だから彼は独断で作戦を敢行し、全員が最早エレンを殺すより他に道はないと決意する状況になってから初めて目的を話し、さらに念入りに記憶まで消した。

 

  • なぜエレンは、計画の真の目的を話した記憶を消したのか?

ミカサとアルミンがエレンによって傷つけられた後にジャンはこう言った。(アニメ75話「天地」)

…奴が正気だとしたらなんの意味もなくそんなことをするとは思えない。

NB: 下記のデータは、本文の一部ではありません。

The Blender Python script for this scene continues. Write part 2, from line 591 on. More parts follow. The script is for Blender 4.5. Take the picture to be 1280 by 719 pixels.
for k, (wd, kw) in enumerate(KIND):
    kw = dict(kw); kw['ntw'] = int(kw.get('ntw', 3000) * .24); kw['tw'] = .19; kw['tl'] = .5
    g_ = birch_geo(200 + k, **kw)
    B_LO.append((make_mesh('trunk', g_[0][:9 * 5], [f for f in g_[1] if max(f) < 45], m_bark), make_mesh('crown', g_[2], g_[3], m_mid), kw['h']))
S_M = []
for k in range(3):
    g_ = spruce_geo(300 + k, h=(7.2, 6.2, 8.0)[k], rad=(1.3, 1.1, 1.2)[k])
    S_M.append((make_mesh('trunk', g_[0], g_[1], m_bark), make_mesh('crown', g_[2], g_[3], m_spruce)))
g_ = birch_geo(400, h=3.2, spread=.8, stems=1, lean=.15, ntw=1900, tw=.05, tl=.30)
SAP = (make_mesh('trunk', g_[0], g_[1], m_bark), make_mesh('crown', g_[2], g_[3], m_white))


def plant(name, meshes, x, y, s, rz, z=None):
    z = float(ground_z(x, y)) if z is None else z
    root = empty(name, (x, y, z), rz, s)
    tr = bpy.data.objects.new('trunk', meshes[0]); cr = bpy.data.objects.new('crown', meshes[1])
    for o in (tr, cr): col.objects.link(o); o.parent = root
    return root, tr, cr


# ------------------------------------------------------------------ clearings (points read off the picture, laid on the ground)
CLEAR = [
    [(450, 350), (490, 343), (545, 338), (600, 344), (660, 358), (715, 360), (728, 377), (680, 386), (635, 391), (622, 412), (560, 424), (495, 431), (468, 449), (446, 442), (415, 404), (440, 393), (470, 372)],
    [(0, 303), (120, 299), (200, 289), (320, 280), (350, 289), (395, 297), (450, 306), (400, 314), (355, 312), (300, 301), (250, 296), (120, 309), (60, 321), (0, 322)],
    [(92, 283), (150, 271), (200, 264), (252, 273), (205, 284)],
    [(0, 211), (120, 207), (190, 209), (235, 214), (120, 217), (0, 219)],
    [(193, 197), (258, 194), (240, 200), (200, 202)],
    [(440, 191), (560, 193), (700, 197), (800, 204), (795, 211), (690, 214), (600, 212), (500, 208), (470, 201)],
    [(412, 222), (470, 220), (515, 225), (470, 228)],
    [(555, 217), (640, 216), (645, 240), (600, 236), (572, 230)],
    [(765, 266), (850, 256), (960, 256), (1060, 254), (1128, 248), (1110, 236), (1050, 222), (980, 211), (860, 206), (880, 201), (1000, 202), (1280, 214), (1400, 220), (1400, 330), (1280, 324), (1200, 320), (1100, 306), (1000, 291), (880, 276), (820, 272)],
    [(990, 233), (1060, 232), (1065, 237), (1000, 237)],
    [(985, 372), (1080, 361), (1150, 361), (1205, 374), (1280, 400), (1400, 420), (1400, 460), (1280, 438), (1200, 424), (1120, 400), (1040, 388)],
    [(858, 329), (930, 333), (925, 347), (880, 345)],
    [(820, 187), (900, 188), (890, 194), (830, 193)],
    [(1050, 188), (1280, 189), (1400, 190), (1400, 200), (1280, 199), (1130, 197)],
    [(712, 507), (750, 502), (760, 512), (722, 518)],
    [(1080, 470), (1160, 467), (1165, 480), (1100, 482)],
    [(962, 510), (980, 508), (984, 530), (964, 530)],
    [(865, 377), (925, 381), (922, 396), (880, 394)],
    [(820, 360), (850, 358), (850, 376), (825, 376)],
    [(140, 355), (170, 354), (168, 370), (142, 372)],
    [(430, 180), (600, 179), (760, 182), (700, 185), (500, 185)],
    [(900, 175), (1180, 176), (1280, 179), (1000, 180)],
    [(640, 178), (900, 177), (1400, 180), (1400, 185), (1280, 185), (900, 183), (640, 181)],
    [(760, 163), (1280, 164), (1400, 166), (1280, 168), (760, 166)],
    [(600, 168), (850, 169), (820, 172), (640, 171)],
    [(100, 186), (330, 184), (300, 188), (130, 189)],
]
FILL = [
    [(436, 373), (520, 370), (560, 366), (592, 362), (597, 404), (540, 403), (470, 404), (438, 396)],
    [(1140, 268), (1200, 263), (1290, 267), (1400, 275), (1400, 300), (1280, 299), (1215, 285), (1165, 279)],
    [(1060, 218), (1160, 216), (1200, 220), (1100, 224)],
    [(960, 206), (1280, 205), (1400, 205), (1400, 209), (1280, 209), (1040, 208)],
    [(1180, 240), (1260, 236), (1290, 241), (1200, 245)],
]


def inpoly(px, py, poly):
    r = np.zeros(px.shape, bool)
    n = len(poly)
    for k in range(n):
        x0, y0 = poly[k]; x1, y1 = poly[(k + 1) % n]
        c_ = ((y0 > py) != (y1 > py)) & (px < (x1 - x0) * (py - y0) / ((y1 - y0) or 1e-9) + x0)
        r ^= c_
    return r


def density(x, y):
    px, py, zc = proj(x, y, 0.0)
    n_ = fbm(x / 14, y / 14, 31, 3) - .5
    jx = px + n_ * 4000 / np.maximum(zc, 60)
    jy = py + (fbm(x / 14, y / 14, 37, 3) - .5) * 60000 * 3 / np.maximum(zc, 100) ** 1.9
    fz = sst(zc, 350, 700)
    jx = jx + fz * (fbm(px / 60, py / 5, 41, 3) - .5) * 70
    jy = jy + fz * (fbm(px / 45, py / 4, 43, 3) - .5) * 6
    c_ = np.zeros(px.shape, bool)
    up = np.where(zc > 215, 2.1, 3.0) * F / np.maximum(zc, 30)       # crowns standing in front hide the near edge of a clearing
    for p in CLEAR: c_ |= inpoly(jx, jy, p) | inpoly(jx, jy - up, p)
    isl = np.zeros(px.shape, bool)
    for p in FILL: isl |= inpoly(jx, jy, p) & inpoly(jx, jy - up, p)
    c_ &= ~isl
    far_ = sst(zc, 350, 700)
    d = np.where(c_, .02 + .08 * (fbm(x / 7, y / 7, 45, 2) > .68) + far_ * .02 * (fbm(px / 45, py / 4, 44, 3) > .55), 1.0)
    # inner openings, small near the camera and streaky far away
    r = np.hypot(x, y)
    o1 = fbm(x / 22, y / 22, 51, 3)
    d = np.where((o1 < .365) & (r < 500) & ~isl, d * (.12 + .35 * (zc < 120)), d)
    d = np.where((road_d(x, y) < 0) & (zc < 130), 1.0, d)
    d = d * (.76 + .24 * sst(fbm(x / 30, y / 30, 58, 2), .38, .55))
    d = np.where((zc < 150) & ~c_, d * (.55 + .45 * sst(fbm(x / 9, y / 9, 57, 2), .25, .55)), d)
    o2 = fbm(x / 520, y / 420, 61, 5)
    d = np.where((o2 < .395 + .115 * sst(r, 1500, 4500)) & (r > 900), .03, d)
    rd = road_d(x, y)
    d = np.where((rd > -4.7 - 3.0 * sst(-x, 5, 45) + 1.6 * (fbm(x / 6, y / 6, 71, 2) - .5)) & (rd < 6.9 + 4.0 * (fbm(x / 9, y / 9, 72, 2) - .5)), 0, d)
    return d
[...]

何か…そこに奴の真意があるんじゃないか?

私は、この言葉は半分正解で、半分間違っていると思う。

最終回において、エレンはアルミンをボコボコにした理由について、以下のように発言している。この発言にこそ、彼の秘めた本音が隠されている。

…お前たちを突き放すことに必死で…自分でも…ちょっと何やってるんだろうって思いながら…勢いと流れに任せて…本当…悪かった。

 

確かにエレンは二人のことは大好きだが、同時に大きなストレスでもあったのだ。

おそらく、元からアルミンの事を潜在的にストレスに感じていたからこそ、つい、本気でやりすぎてしまったのだろう。

 

だから、事前に二人に弱音を吐き、頼り、相談してしまえば、自分より弱くあるべき二人に”負けて”しまう。エレンにはそれが耐えられなかった。だから彼は記憶を消した。

 

せめて二人には、勝ったまま死にたかったのだ。

 

進撃の巨人のテーマは『お互いに理解し合い、話し合うことの重要性』である。

※ハンジさんが作ったシチューをマーレと調査兵団で囲うシーン、マルコの遺言、アルミンが調査兵団の団長の任命された理由(132話)等から最終回にかけて、このテーマは何度も繰り返して書かれる。

調査兵団団長に求められる資質は理解することをあきらめない姿勢にある

 

しかし、そのテーマに一度も従うことができなかったのが、他ならぬ主人公であるエレン・イェーガーだった。

 

彼は、『自由』でありたいと願い、自由に振る舞うだけの力も得た。しかし、結局彼は、巨人の能力からも己のプライドからも自由になれなかった。

 

彼はひたすら「戦え、戦え」と自分に言い聞かせていた。しかし、本当に彼が戦うべきは、「負けたくない」という己のプライドだった。

彼は、戦う相手を最後まで間違い続けた。

だからこそ、彼は、巨人の能力からも己のプライドからも自由になることができず、孤独に死ぬ羽目になったのだ。

  

エレン・イェーガー、『お互いに理解し合い、話し合うことの重要性』を身を以て示してくれた主人公だった。